Hartmut Wittig ging 1985 als Pfarrer nach Hellersdorf – in ein gottloses Land. Dort, wo viele nicht einmal wissen, wo das Kirchenhaus steht, versucht er bis heute, Menschen für den Glauben zu begeistern – mit wechselndem Erfolg.
Wenn Pfarrer Hartmut Wittig jemanden für Gott gewinnen will, nutzt er seine Berliner Schnauze. Die Jünger, die Jesus folgen, nennt er eine „Truppe von Neugierigen“. „Sie müssen sich vorstellen: Diese Truppe kommt in ein Dorf, rastet und frisst alles leer“, sagt Wittig. Die Gesichter der Frauen, die ihm gegenüber sitzen, bleiben reglos.
„Auf dem Weg in die Gemeinschaft“, heißt der Kurs, den Hartmut Wittig alle zwei Wochen anbietet, immer donnerstagabends, immer eine Stunde. Eigentlich ist der Kurs für Menschen, die der evangelischen Gemeinde beitreten wollen, um mehr über den Glauben zu erfahren. In Hellersdorf hat er noch eine andere Funktion. Hier sitzen fünf Erzieherinnen, alle Atheistinnen. Sie arbeiten für den evangelischen Kindergarten, nur zwei Querstraßen von der Kirche entfernt. Derzeit ist es schwer, pädagogische Fachkräfte zu finden, und evangelische erst recht. Also hat die Gemeinde eine Ausnahme gemacht und Erzieherinnen eingestellt, die keine Kirchenmitglieder sind. Damit die Frauen dennoch evangelische Werte vermitteln können, sollen sie in den Kurs von Pfarrer Wittig.

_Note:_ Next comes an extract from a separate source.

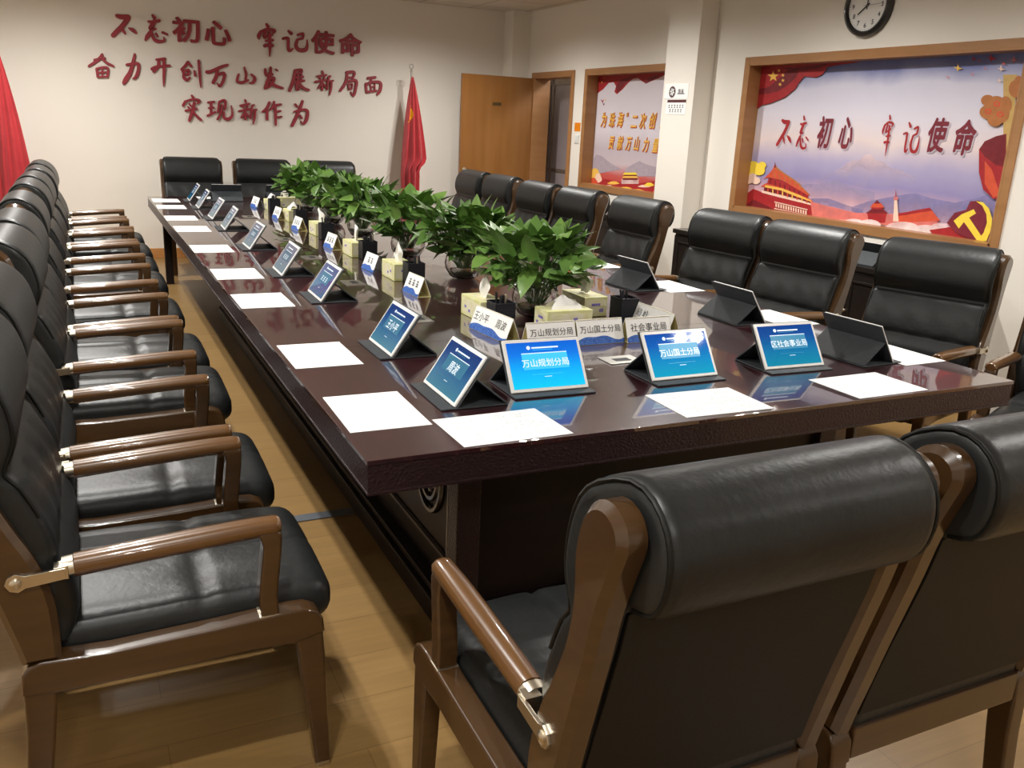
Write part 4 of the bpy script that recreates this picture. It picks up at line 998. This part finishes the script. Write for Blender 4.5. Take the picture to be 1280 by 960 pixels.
gq([(206, 210), (262, 222), (340, 264), (374, 286), (372, 296), (335, 280), (262, 250), (200, 234)], R1)
for k in range(8): gq([(212+k*20, 213+k*8.6), (217+k*20, 214+k*8.6), (217+k*20, 236+k*7.2), (212+k*20, 235+k*7.2)], RD)
gq([(186, 214), (206, 194), (222, 176), (234, 150), (240, 164), (268, 186), (322, 222), (380, 280), (372, 284), (336, 262), (262, 220), (206, 208)], RF)
gq([(234, 150), (240, 164), (268, 186), (322, 222), (380, 280), (376, 281), (318, 226), (262, 190), (232, 170)], BZ)
for k in range(6): gq([(226+k*22, 178+k*10), (230+k*22, 180+k*10.5), (238+k*21, 208+k*9.6), (233+k*21, 206+k*9.4)], BZ)
gq([(231, 168), (234, 140), (238, 166)], RD)
for k in range(13): gq([(236+k*10.5, 316+k*2.6), (242+k*10.5, 318+k*2.6), (242+k*10.5, 334+k*2.6), (236+k*10.5, 332+k*2.6)], PE)
gq([(232, 309), (372, 342), (372, 346), (232, 313)], PE); gq([(232, 337), (372, 371), (372, 374), (232, 341)], PE)
# blossoms at left
for (x, y, r) in [(340, 580, 22), (362, 592, 20), (330, 602, 18), (372, 575, 14)]: bp.disc(x, y, r, r*.9, YE)
for (x, y, r) in [(325, 625, 18), (350, 628, 16), (340, 612, 12)]: bp.disc(x, y, r, r*.8, PE)
# distant red city, hall, temple, tower
bp.poly([(540, 700), (600, 716), (700, 740), (860, 745), (985, 770), (985, 800), (700, 790), (545, 762)], PK, smooth=False)
bp.poly([(845, 742), (960, 728), (992, 768), (845, 775)], RF); bp.poly([(835, 745), (955, 722), (965, 732), (845, 752)], R1)
bp.poly([(738, 740), (772, 730), (806, 740), (800, 775), (744, 775)], R1); bp.poly([(732, 742), (752, 728), (794, 728), (812, 742)], RD)
bp.poly([(752, 728), (756, 716), (790, 716), (794, 728)], R1); bp.poly([(748, 722), (760, 706), (786, 706), (798, 722)], RF); bp.poly([(762, 708), (773, 695), (784, 708)], RD)
bp.poly([(828, 770), (833, 690), (842, 690), (848, 770)], PE); bp.disc(838, 690, 9, 7, PK); bp.poly([(836, 684), (838, 655), (840, 684)], R1)
for (x, y, rx, ry) in [(560, 770, 40, 16), (640, 782, 50, 18), (745, 785, 42, 22), (860, 795, 60, 24), (940, 800, 46, 18), (480, 762, 30, 12), (690, 775, 36, 14), (990, 790, 30, 14)]: bp.disc(x, y, rx, ry, CL)
bp.poly([(955, 800), (1025, 790), (1090, 800), (1090, 850), (960, 832)], R1)
# flag ribbon, top left
bp.poly([(330, 395), (350, 378), (372, 366), (400, 360), (450, 340), (488, 310), (500, 290), (520, 266), (560, 270), (585, 258), (600, 234), (640, 226), (690, 220), (720, 206), (700, 190), (340, 190)], R1)
bp.poly([(355, 330), (420, 320), (470, 290), (500, 252), (470, 240), (400, 300), (350, 310)], RD, smooth=True); bp.poly([(440, 235), (520, 232), (600, 222), (560, 240), (480, 246)], RD, smooth=True)
bp.star(412, 266, 20, GO)
for (x, y) in [(432, 246), (446, 262), (446, 280), (436, 294)]: bp.star(x, y, 7, GO)
# birds, stars top right
for (x, y, s, c) in [(1055, 237, 17, GO), (1110, 206, 12, R1), (1130, 211, 9, PK), (1105, 259, 10, PK), (1172, 203, 20, R1), (1205, 240, 15, PE), (1250, 208, 18, PK), (1200, 281, 10, PE), (1020, 270, 9, PK), (1150, 238, 8, PK), (1215, 222, 9, RF)]:
    bp.poly([(x-s, y-s*.3), (x-s*.2, y-s*.1), (x, y-s), (x+s*.25, y-s*.1), (x+s, y+s*.1), (x+s*.2, y+s*.3), (x-s*.1, y+s*.7), (x-s*.2, y+s*.2)], c)
# carved cloud of the marble column, lantern, column
bp.rect(1214, 260, 1262, 720, CO)
for (x, y, rx, ry) in [(1160, 350, 24, 20), (1190, 360, 30, 26), (1165, 390, 34, 26), (1205, 395, 30, 34), (1185, 420, 26, 20), (1222, 365, 22, 30), (1255, 310, 22, 30), (1268, 290, 16, 26)]: bp.disc(x, y, rx, ry, BZ)
for (x, y) in [(1162, 388), (1192, 362), (1204, 398)]: bp.disc(x, y, 12, 10, RF); bp.disc(x, y, 6, 5, BZ)
bp.poly([(1130, 520), (1150, 492), (1190, 474), (1225, 466), (1222, 690), (1180, 692), (1145, 660), (1130, 600)], R1); bp.poly([(1132, 520), (1150, 492), (1190, 474), (1225, 466), (1222, 580), (1190, 575), (1150, 545)], RD)
bp.poly([(1150, 560), (1175, 590), (1205, 680), (1180, 688), (1150, 640)], RF)
# hammer and sickle relief
bp.poly([(1018, 775), (1045, 740), (1085, 730), (1100, 700), (1130, 698), (1160, 720), (1174, 760), (1165, 815), (1135, 852), (1095, 835), (1050, 810)], MA)
bp.poly([(1042, 768), (1070, 745), (1112, 728), (1120, 742), (1096, 757), (1150, 838), (1135, 852), (1120, 845), (1078, 772), (1060, 795)], YE)
bp.poly([(1120, 700), (1142, 716), (1156, 745), (1158, 775), (1146, 810), (1128, 832), (1140, 850), (1156, 838), (1172, 800), (1176, 760), (1165, 725), (1145, 704)], YE)
# slogan
def slog(chs, y0):
    for ch, cx, cy, w, h, kind in chs:
        u0, v0 = cB(cx-w/2, cy+h/2); u1, v1 = cB(cx+w/2, cy-h/2); uc, vc = cB(cx, cy)
        for (dx, dy, mi, z) in ((.006, -.008, LE, 3.9), (0, 0, MA, 6.2)):
            if ch in BR:
                k = BR[ch][1]; xs = [a for s in k for a, b, _ in s]; ys = [b for s in k for a, b, _ in s]
                fx = lambda a: uc+dx+((a-min(xs))/(max(xs)-min(xs))-.5)*abs(u1-u0); fy = lambda b: vc+dy-((b-min(ys))/(max(ys)-min(ys))-.5)*abs(v1-v0)
                t = MB(); strokes_flat(t, k, lambda a, b: (fx(a), fy(b)), 1.5*abs(u1-u0)/(max(xs)-min(xs)), .0002, 0)
                bp.add(t.v, t.f, (R1 if mi == MA else mi), T(0, 0, LAY*z*2))
            else:
                vs, fs = glyph(ch, 1., .030, .12, 'CENTER', 1, 0)
                sx = abs(u1-u0)/(max(v.x for v in vs)-min(v.x for v in vs)); sy = abs(v1-v0)/(max(v.y for v in vs)-min(v.y for v in vs))
                bp.add([(uc+dx+v.x*sx, vc+dy+v.y*sy, LAY*z*2+v.z) for v in vs], fs, mi)
slog([('不', 452, 462, 58, 84, 0), ('忘', 516, 460, 54, 110, 0), ('初', 590, 460, 66, 112, 1), ('心', 664, 462, 64, 110, 1), ('牢', 805, 472, 54, 140, 0), ('记', 890, 478, 74, 100, 0), ('使', 982, 470, 88, 120, 1), ('命', 1078, 478, 96, 124, 1)], 0)
o = bp.build('poster', MP, None, 0); o.matrix_world = poster_axes(yl, zl)
tag(o, 'wide printed poster with red slogan, red gate building and gold hammer emblem', 'poster')
# --- small poster
yl2, wS, hS = S1-.012, (S1-S0)-.024, (OZ1-OZ0)-.024
def cS(x, y):        # enlargement (700,60) x4.923
    p = on(700+x/4.923, 60+y/4.923, 0, XP); return (min(wS, max(0, yl2-p.y)), min(hS, max(0, p.z-zl)))
sp = Poster(cS); sp.box((0, 0, -.004), (wS, hS, 0), 0)
bg2 = grad_mat('poster_pale_sky', [(0, lin(190, 60, 56)), (.10, lin(200, 90, 84)), (.2, lin(206, 190, 196)), (.34, lin(196, 184, 192)), (.5, lin(222, 214, 222)), (1, lin(224, 216, 224))], 1, 0, hS, .45, noise=.08, noise_scale=3.)
mMt = P_(168, 156, 168, 'poster_mist_mountain')
MP2 = list(MP); MP2[0] = bg2; MP2[MO] = mMt
sp.poly([(190, 300), (222, 283), (240, 272), (265, 255), (300, 215), (330, 210), (345, 235), (335, 270), (350, 285), (385, 255), (420, 215), (450, 190), (480, 185), (505, 205), (530, 220), (560, 205), (600, 190), (637, 170), (700, 150), (760, 150), (760, 110), (190, 110)], R1)
sp.poly([(345, 235), (370, 200), (420, 180), (470, 170), (430, 195), (390, 235), (355, 275)], RD, smooth=True); sp.poly([(520, 205), (560, 180), (620, 165), (580, 190), (535, 216)], RD, smooth=True)
sp.star(258, 210, 9, GO); sp.star(274, 185, 5, GO)
for (x, y, s, c) in [(262, 325, 12, R1), (280, 320, 8, GO), (270, 345, 9, RD)]: sp.poly([(x-s, y-s), (x, y), (x+s*.7, y-s*.9), (x+s*.2, y+s), (x-s*.3, y+s*.6)], c)
sp.poly([(190, 690), (225, 655), (260, 665), (300, 700), (340, 725), (380, 745), (190, 780)], MO, smooth=False)
sp.poly([(400, 745), (450, 715), (490, 695), (530, 715), (600, 735), (680, 720), (680, 790), (400, 790)], MO)
sp.poly([(160, 830), (220, 800), (300, 810), (380, 825), (480, 835), (600, 815), (700, 830), (700, 960), (160, 960)], R1)
for (x, y, rx, ry, c) in [(215, 780, 36, 40, GO), (235, 800, 22, 30, PE), (205, 820, 26, 22, RF), (330, 830, 34, 10, GO), (300, 850, 26, 8, PE), (400, 862, 40, 7, YE), (520, 850, 36, 8, PE), (550, 840, 28, 12, YE), (470, 875, 44, 7, GO), (360, 880, 30, 6, PE), (260, 870, 26, 7, GO), (600, 880, 26, 7, PK)]:
    sp.poly([(x+rx*math.cos(2*PI*k/14)*(1+.25*math.sin(3*2*PI*k/14)), y+ry*math.sin(2*PI*k/14)) for k in range(14)], c)
sp.rect(380, 806, 486, 836, CL); sp.rect(388, 800, 480, 812, RD); sp.poly([(384, 800), (396, 786), (474, 786), (484, 800)], GO); sp.rect(394, 778, 474, 788, RD); sp.poly([(386, 780), (402, 766), (468, 766), (480, 780)], YE)
def gold(txt, pts, sz):
    for ch, (cx, cy) in zip(txt, pts):
        u, v = cS(cx, cy)
        vs, fs = glyph(ch, 1., .045, .25, 'CENTER', 1, 0); vs2, fs2 = glyph(ch, 1., .012, .25, 'CENTER', 1, 0)
        sp.add([(u+q.x*sz*.9+.003, v+q.y*sz*1.25-.004, LAY*4+q.z) for q in vs], fs, RF); sp.add([(u+q.x*sz*.9, v+q.y*sz*1.25, LAY*9+q.z) for q in vs2], fs2, GO)
gold('为珠海', [(272, 440), (322, 442), (374, 440)], .122); gold('“', [(418, 408)], .10); gold('二次创业', [(458, 452), (512, 448), (574, 446), (640, 446)], .122)
gold('贡献万山力量', [(318, 582), (372, 584), (424, 588), (474, 588), (530, 594), (590, 600)], .112)
o = sp.build('poster', MP2, None, 0); o.matrix_world = poster_axes(yl2, zl)
tag(o, 'smaller pale printed poster with gold slanted slogan and red ribbon, left of the pillar', 'poster')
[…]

Wittig hört zu, wenn die Erzieherinnen, eine nach der anderen, Bibelverse vorlesen: „Zu einem anderen sagte Jesus: Komm, folge mir nach. Dieser jedoch antwortete: Herr, lass mich zuerst noch nach Hause gehen und meinen Vater begraben“, liest eine 25-Jährige; das lila-blaue Haar zu einem Zopf gebunden, Piercings, lange Kunstnägel. Ihre Sitznachbarin mit rotem Haar liest weiter: „Jesus sagte zu ihm: Lass die Toten ihre Toten begraben; du aber geh und verkünde das Reich Gottes!“ „Was bedeutet das?“, fragt Pfarrer Wittig. Alle Frauen kleben mit den Blicken am Text, niemand schaut auf. Einzig das Ticken der Uhr ist im Raum zu hören.